* start *
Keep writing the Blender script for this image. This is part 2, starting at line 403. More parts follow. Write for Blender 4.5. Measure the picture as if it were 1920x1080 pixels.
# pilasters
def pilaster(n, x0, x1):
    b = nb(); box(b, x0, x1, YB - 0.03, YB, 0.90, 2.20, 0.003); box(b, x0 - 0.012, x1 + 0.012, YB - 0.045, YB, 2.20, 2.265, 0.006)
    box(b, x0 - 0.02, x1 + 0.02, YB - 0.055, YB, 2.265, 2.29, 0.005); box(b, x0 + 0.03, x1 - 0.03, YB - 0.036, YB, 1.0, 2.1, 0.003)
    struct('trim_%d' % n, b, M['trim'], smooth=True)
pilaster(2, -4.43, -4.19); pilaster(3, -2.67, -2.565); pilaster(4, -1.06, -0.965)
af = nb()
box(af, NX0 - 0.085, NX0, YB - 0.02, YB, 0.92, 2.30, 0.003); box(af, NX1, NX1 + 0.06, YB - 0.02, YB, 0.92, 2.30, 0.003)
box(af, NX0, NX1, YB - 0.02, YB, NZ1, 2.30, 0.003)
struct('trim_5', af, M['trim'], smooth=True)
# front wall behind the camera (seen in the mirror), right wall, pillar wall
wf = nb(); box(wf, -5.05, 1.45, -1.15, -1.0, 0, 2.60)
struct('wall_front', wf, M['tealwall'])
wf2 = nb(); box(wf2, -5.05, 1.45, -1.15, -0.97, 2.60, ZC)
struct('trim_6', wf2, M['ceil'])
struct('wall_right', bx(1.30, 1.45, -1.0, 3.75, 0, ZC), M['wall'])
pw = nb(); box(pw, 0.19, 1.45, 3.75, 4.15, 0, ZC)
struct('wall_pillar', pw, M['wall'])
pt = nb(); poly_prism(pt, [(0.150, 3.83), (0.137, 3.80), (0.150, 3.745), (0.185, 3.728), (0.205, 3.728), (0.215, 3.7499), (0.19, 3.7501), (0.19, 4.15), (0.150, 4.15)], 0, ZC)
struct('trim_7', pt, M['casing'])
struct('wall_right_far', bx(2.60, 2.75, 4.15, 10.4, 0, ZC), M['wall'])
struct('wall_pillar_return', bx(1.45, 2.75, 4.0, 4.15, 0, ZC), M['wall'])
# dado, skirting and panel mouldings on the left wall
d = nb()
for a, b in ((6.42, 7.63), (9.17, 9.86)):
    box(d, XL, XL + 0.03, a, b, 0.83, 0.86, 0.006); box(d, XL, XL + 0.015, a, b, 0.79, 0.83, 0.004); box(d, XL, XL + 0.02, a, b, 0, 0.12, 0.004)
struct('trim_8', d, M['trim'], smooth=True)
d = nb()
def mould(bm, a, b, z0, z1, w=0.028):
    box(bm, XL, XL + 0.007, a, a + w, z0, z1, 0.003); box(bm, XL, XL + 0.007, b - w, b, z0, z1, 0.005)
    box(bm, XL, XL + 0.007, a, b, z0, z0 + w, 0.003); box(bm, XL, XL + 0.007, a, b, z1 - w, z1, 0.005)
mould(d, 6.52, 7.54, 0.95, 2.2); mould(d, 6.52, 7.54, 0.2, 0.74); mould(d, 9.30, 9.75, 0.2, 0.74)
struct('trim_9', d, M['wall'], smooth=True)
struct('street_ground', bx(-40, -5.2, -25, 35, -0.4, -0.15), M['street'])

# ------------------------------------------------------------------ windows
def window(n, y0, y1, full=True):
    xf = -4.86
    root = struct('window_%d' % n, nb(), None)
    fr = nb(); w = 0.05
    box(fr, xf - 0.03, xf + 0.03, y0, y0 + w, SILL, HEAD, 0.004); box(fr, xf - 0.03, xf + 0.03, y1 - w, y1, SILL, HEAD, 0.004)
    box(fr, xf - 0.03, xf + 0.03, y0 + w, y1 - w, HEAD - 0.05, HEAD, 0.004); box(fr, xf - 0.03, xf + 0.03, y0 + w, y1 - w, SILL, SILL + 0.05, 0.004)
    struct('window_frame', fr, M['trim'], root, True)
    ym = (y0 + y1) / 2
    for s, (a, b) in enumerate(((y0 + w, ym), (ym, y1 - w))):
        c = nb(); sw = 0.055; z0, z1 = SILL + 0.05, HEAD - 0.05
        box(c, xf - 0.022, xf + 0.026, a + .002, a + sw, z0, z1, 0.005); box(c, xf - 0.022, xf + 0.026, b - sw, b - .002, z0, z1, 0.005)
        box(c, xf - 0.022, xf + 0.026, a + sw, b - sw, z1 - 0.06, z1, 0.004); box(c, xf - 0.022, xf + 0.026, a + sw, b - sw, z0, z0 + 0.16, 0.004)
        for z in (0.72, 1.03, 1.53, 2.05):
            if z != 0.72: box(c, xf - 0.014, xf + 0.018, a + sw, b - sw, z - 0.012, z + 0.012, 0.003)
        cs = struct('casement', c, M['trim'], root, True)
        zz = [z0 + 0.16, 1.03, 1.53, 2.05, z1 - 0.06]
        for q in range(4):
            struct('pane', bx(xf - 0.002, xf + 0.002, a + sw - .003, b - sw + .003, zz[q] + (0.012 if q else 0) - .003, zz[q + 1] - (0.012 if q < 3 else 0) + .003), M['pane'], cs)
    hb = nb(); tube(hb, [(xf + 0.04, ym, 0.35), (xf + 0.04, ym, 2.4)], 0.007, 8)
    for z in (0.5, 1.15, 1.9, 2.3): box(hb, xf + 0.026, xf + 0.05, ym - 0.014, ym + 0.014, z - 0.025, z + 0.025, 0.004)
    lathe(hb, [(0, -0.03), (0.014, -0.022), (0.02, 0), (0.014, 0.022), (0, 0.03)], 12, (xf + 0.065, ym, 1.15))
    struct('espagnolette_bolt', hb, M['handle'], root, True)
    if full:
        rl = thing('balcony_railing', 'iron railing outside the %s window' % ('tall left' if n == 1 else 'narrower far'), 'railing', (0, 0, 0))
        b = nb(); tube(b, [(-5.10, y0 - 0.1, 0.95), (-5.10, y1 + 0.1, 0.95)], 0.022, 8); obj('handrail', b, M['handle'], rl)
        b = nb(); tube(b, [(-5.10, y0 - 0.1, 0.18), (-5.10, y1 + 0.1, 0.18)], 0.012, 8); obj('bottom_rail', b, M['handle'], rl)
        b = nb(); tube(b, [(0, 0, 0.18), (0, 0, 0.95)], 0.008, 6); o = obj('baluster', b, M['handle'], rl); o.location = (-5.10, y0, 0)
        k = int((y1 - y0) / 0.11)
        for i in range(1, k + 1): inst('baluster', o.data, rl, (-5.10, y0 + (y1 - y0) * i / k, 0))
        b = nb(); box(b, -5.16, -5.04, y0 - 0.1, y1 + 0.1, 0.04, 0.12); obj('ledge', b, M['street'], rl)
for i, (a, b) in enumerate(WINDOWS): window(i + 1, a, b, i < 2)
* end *
Please return the data above exactly as given.

TASK RESULT ▸
Keep writing the Blender script for this image. This is part 2, starting at line 403. More parts follow. Write for Blender 4.5. Measure the picture as if it were 1920x1080 pixels.
# pilasters
def pilaster(n, x0, x1):
    b = nb(); box(b, x0, x1, YB - 0.03, YB, 0.90, 2.20, 0.003); box(b, x0 - 0.012, x1 + 0.012, YB - 0.045, YB, 2.20, 2.265, 0.006)
    box(b, x0 - 0.02, x1 + 0.02, YB - 0.055, YB, 2.265, 2.29, 0.005); box(b, x0 + 0.03, x1 - 0.03, YB - 0.036, YB, 1.0, 2.1, 0.003)
    struct('trim_%d' % n, b, M['trim'], smooth=True)
pilaster(2, -4.43, -4.19); pilaster(3, -2.67, -2.565); pilaster(4, -1.06, -0.965)
af = nb()
box(af, NX0 - 0.085, NX0, YB - 0.02, YB, 0.92, 2.30, 0.003); box(af, NX1, NX1 + 0.06, YB - 0.02, YB, 0.92, 2.30, 0.003)
box(af, NX0, NX1, YB - 0.02, YB, NZ1, 2.30, 0.003)
struct('trim_5', af, M['trim'], smooth=True)
# front wall behind the camera (seen in the mirror), right wall, pillar wall
wf = nb(); box(wf, -5.05, 1.45, -1.15, -1.0, 0, 2.60)
struct('wall_front', wf, M['tealwall'])
wf2 = nb(); box(wf2, -5.05, 1.45, -1.15, -0.97, 2.60, ZC)
struct('trim_6', wf2, M['ceil'])
struct('wall_right', bx(1.30, 1.45, -1.0, 3.75, 0, ZC), M['wall'])
pw = nb(); box(pw, 0.19, 1.45, 3.75, 4.15, 0, ZC)
struct('wall_pillar', pw, M['wall'])
pt = nb(); poly_prism(pt, [(0.150, 3.83), (0.137, 3.80), (0.150, 3.745), (0.185, 3.728), (0.205, 3.728), (0.215, 3.7499), (0.19, 3.7501), (0.19, 4.15), (0.150, 4.15)], 0, ZC)
struct('trim_7', pt, M['casing'])
struct('wall_right_far', bx(2.60, 2.75, 4.15, 10.4, 0, ZC), M['wall'])
struct('wall_pillar_return', bx(1.45, 2.75, 4.0, 4.15, 0, ZC), M['wall'])
# dado, skirting and panel mouldings on the left wall
d = nb()
for a, b in ((6.42, 7.63), (9.17, 9.86)):
    box(d, XL, XL + 0.03, a, b, 0.83, 0.86, 0.006); box(d, XL, XL + 0.015, a, b, 0.79, 0.83, 0.004); box(d, XL, XL + 0.02, a, b, 0, 0.12, 0.004)
struct('trim_8', d, M['trim'], smooth=True)
d = nb()
def mould(bm, a, b, z0, z1, w=0.028):
    box(bm, XL, XL + 0.007, a, a + w, z0, z1, 0.003); box(bm, XL, XL + 0.007, b - w, b, z0, z1, 0.005)
    box(bm, XL, XL + 0.007, a, b, z0, z0 + w, 0.003); box(bm, XL, XL + 0.007, a, b, z1 - w, z1, 0.005)
mould(d, 6.52, 7.54, 0.95, 2.2); mould(d, 6.52, 7.54, 0.2, 0.74); mould(d, 9.30, 9.75, 0.2, 0.74)
struct('trim_9', d, M['wall'], smooth=True)
struct('street_ground', bx(-40, -5.2, -25, 35, -0.4, -0.15), M['street'])

# ------------------------------------------------------------------ windows
def window(n, y0, y1, full=True):
    xf = -4.86
    root = struct('window_%d' % n, nb(), None)
    fr = nb(); w = 0.05
    box(fr, xf - 0.03, xf + 0.03, y0, y0 + w, SILL, HEAD, 0.004); box(fr, xf - 0.03, xf + 0.03, y1 - w, y1, SILL, HEAD, 0.004)
    box(fr, xf - 0.03, xf + 0.03, y0 + w, y1 - w, HEAD - 0.05, HEAD, 0.004); box(fr, xf - 0.03, xf + 0.03, y0 + w, y1 - w, SILL, SILL + 0.05, 0.004)
    struct('window_frame', fr, M['trim'], root, True)
    ym = (y0 + y1) / 2
    for s, (a, b) in enumerate(((y0 + w, ym), (ym, y1 - w))):
        c = nb(); sw = 0.055; z0, z1 = SILL + 0.05, HEAD - 0.05
        box(c, xf - 0.022, xf + 0.026, a + .002, a + sw, z0, z1, 0.005); box(c, xf - 0.022, xf + 0.026, b - sw, b - .002, z0, z1, 0.005)
        box(c, xf - 0.022, xf + 0.026, a + sw, b - sw, z1 - 0.06, z1, 0.004); box(c, xf - 0.022, xf + 0.026, a + sw, b - sw, z0, z0 + 0.16, 0.004)
        for z in (0.72, 1.03, 1.53, 2.05):
            if z != 0.72: box(c, xf - 0.014, xf + 0.018, a + sw, b - sw, z - 0.012, z + 0.012, 0.003)
        cs = struct('casement', c, M['trim'], root, True)
        zz = [z0 + 0.16, 1.03, 1.53, 2.05, z1 - 0.06]
        for q in range(4):
            struct('pane', bx(xf - 0.002, xf + 0.002, a + sw - .003, b - sw + .003, zz[q] + (0.012 if q else 0) - .003, zz[q + 1] - (0.012 if q < 3 else 0) + .003), M['pane'], cs)
    hb = nb(); tube(hb, [(xf + 0.04, ym, 0.35), (xf + 0.04, ym, 2.4)], 0.007, 8)
    for z in (0.5, 1.15, 1.9, 2.3): box(hb, xf + 0.026, xf + 0.05, ym - 0.014, ym + 0.014, z - 0.025, z + 0.025, 0.004)
    lathe(hb, [(0, -0.03), (0.014, -0.022), (0.02, 0), (0.014, 0.022), (0, 0.03)], 12, (xf + 0.065, ym, 1.15))
    struct('espagnolette_bolt', hb, M['handle'], root, True)
    if full:
        rl = thing('balcony_railing', 'iron railing outside the %s window' % ('tall left' if n == 1 else 'narrower far'), 'railing', (0, 0, 0))
        b = nb(); tube(b, [(-5.10, y0 - 0.1, 0.95), (-5.10, y1 + 0.1, 0.95)], 0.022, 8); obj('handrail', b, M['handle'], rl)
        b = nb(); tube(b, [(-5.10, y0 - 0.1, 0.18), (-5.10, y1 + 0.1, 0.18)], 0.012, 8); obj('bottom_rail', b, M['handle'], rl)
        b = nb(); tube(b, [(0, 0, 0.18), (0, 0, 0.95)], 0.008, 6); o = obj('baluster', b, M['handle'], rl); o.location = (-5.10, y0, 0)
        k = int((y1 - y0) / 0.11)
        for i in range(1, k + 1): inst('baluster', o.data, rl, (-5.10, y0 + (y1 - y0) * i / k, 0))
        b = nb(); box(b, -5.16, -5.04, y0 - 0.1, y1 + 0.1, 0.04, 0.12); obj('ledge', b, M['street'], rl)
for i, (a, b) in enumerate(WINDOWS): window(i + 1, a, b, i < 2)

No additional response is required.